Each line from the start of the data below through the one containing "2.2, bump=.15, stretch=(1,1,.5))" must be reproduced exactly.

#### COLLECTED DATA

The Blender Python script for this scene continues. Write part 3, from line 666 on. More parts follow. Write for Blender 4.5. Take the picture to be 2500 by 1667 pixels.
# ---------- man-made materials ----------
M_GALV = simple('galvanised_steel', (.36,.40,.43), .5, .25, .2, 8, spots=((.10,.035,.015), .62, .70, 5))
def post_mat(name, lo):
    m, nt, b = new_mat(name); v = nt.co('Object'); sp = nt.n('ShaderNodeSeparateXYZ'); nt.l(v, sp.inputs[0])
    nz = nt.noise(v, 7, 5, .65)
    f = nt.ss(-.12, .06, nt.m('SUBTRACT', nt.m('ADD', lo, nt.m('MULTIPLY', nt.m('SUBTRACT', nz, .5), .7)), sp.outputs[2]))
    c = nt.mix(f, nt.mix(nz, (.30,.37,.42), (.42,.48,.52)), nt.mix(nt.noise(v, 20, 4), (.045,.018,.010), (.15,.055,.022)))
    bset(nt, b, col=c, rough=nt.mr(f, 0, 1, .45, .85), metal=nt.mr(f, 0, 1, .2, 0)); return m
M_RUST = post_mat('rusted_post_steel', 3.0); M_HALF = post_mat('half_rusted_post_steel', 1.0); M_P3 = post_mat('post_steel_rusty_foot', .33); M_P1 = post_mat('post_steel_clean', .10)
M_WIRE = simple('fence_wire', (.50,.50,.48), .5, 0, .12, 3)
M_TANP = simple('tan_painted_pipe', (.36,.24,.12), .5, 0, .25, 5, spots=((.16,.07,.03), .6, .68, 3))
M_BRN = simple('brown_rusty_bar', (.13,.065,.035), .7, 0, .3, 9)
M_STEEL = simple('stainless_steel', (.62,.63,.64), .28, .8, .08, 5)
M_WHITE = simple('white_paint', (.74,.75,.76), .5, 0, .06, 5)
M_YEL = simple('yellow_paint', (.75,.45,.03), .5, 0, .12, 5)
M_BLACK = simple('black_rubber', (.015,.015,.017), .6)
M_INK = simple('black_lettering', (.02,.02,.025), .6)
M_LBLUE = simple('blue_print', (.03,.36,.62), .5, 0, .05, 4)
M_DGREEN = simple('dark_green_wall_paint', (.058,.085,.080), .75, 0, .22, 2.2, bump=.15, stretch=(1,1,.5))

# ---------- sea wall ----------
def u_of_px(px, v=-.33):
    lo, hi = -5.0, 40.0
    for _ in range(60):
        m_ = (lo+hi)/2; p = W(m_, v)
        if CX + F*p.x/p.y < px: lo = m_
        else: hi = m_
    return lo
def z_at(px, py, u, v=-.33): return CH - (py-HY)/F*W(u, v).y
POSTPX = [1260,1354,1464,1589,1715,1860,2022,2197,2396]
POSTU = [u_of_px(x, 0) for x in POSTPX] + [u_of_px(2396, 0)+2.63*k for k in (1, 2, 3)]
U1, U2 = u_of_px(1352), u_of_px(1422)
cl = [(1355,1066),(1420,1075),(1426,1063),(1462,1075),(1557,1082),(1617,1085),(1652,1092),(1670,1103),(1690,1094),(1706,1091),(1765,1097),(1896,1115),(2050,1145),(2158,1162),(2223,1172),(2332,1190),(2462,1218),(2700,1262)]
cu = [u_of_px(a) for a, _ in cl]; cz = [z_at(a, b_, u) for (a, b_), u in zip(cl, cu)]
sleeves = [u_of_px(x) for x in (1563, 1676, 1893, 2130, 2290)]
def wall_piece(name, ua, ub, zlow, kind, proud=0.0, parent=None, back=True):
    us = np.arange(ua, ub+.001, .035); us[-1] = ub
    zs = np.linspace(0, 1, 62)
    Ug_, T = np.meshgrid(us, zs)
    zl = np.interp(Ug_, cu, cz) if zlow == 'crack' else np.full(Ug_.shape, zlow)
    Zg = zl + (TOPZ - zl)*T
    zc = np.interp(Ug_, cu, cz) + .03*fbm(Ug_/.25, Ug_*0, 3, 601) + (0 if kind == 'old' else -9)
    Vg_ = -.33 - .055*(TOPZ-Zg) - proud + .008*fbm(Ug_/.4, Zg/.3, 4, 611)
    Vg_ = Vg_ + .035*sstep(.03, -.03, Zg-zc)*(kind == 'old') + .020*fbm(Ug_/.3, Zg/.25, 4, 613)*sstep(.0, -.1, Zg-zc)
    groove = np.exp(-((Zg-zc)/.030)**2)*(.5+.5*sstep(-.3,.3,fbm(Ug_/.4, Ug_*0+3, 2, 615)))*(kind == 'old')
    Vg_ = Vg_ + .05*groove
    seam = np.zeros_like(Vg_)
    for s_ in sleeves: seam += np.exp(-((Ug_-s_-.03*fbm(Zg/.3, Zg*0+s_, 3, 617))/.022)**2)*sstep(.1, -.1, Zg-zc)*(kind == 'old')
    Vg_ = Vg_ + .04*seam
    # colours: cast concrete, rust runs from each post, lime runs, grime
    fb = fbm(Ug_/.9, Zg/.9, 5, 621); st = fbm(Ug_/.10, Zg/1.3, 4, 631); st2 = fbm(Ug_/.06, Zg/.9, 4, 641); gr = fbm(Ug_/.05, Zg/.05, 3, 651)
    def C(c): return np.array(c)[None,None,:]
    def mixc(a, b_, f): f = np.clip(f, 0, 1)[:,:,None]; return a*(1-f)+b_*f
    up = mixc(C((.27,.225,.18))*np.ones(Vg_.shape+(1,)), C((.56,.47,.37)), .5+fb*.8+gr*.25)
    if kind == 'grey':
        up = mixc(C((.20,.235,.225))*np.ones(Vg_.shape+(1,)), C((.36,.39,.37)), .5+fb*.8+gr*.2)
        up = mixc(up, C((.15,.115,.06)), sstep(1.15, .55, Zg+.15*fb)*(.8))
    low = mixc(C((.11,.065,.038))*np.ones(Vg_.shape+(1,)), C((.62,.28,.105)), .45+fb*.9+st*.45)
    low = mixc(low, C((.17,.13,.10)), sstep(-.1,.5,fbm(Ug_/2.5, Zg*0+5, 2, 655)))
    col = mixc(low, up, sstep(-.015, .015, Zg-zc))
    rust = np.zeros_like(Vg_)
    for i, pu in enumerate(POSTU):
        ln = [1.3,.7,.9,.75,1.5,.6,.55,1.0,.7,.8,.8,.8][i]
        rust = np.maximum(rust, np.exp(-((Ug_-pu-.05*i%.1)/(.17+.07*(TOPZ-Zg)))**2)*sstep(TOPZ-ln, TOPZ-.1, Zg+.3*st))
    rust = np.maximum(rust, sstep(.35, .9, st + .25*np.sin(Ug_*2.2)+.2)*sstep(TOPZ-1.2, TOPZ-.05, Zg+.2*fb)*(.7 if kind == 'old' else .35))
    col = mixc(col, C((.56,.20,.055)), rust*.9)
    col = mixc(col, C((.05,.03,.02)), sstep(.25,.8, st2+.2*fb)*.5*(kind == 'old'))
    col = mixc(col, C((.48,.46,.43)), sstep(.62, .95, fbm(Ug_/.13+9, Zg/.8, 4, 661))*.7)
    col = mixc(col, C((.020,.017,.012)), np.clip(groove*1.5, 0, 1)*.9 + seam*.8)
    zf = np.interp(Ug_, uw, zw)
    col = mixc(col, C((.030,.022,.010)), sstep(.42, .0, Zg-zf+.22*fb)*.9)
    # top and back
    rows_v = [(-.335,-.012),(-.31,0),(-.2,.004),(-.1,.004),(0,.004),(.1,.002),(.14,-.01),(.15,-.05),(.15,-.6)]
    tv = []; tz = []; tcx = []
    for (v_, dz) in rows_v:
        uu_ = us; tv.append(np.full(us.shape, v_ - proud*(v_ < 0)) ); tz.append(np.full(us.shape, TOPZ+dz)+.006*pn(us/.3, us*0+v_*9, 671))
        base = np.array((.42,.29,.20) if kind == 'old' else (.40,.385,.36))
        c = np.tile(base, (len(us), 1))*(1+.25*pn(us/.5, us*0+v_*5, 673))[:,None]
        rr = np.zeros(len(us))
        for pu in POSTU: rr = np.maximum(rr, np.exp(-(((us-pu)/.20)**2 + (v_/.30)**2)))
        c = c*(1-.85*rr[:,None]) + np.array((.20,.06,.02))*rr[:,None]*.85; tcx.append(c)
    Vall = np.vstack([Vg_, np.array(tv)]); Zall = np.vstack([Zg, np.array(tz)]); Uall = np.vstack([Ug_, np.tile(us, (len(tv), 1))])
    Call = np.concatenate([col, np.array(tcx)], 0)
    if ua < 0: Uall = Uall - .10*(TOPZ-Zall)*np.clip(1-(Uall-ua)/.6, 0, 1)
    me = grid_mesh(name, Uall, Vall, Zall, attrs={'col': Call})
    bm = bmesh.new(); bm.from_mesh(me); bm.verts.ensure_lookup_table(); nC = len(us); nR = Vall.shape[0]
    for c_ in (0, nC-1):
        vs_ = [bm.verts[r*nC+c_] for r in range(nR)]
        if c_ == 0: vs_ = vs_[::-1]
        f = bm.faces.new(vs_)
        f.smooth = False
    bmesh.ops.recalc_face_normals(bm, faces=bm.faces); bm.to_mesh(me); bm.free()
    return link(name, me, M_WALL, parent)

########

WORKED ANSWER:
The Blender Python script for this scene continues. Write part 3, from line 666 on. More parts follow. Write for Blender 4.5. Take the picture to be 2500 by 1667 pixels.
# ---------- man-made materials ----------
M_GALV = simple('galvanised_steel', (.36,.40,.43), .5, .25, .2, 8, spots=((.10,.035,.015), .62, .70, 5))
def post_mat(name, lo):
    m, nt, b = new_mat(name); v = nt.co('Object'); sp = nt.n('ShaderNodeSeparateXYZ'); nt.l(v, sp.inputs[0])
    nz = nt.noise(v, 7, 5, .65)
    f = nt.ss(-.12, .06, nt.m('SUBTRACT', nt.m('ADD', lo, nt.m('MULTIPLY', nt.m('SUBTRACT', nz, .5), .7)), sp.outputs[2]))
    c = nt.mix(f, nt.mix(nz, (.30,.37,.42), (.42,.48,.52)), nt.mix(nt.noise(v, 20, 4), (.045,.018,.010), (.15,.055,.022)))
    bset(nt, b, col=c, rough=nt.mr(f, 0, 1, .45, .85), metal=nt.mr(f, 0, 1, .2, 0)); return m
M_RUST = post_mat('rusted_post_steel', 3.0); M_HALF = post_mat('half_rusted_post_steel', 1.0); M_P3 = post_mat('post_steel_rusty_foot', .33); M_P1 = post_mat('post_steel_clean', .10)
M_WIRE = simple('fence_wire', (.50,.50,.48), .5, 0, .12, 3)
M_TANP = simple('tan_painted_pipe', (.36,.24,.12), .5, 0, .25, 5, spots=((.16,.07,.03), .6, .68, 3))
M_BRN = simple('brown_rusty_bar', (.13,.065,.035), .7, 0, .3, 9)
M_STEEL = simple('stainless_steel', (.62,.63,.64), .28, .8, .08, 5)
M_WHITE = simple('white_paint', (.74,.75,.76), .5, 0, .06, 5)
M_YEL = simple('yellow_paint', (.75,.45,.03), .5, 0, .12, 5)
M_BLACK = simple('black_rubber', (.015,.015,.017), .6)
M_INK = simple('black_lettering', (.02,.02,.025), .6)
M_LBLUE = simple('blue_print', (.03,.36,.62), .5, 0, .05, 4)
M_DGREEN = simple('dark_green_wall_paint', (.058,.085,.080), .75, 0, .22, 2.2, bump=.15, stretch=(1,1,.5))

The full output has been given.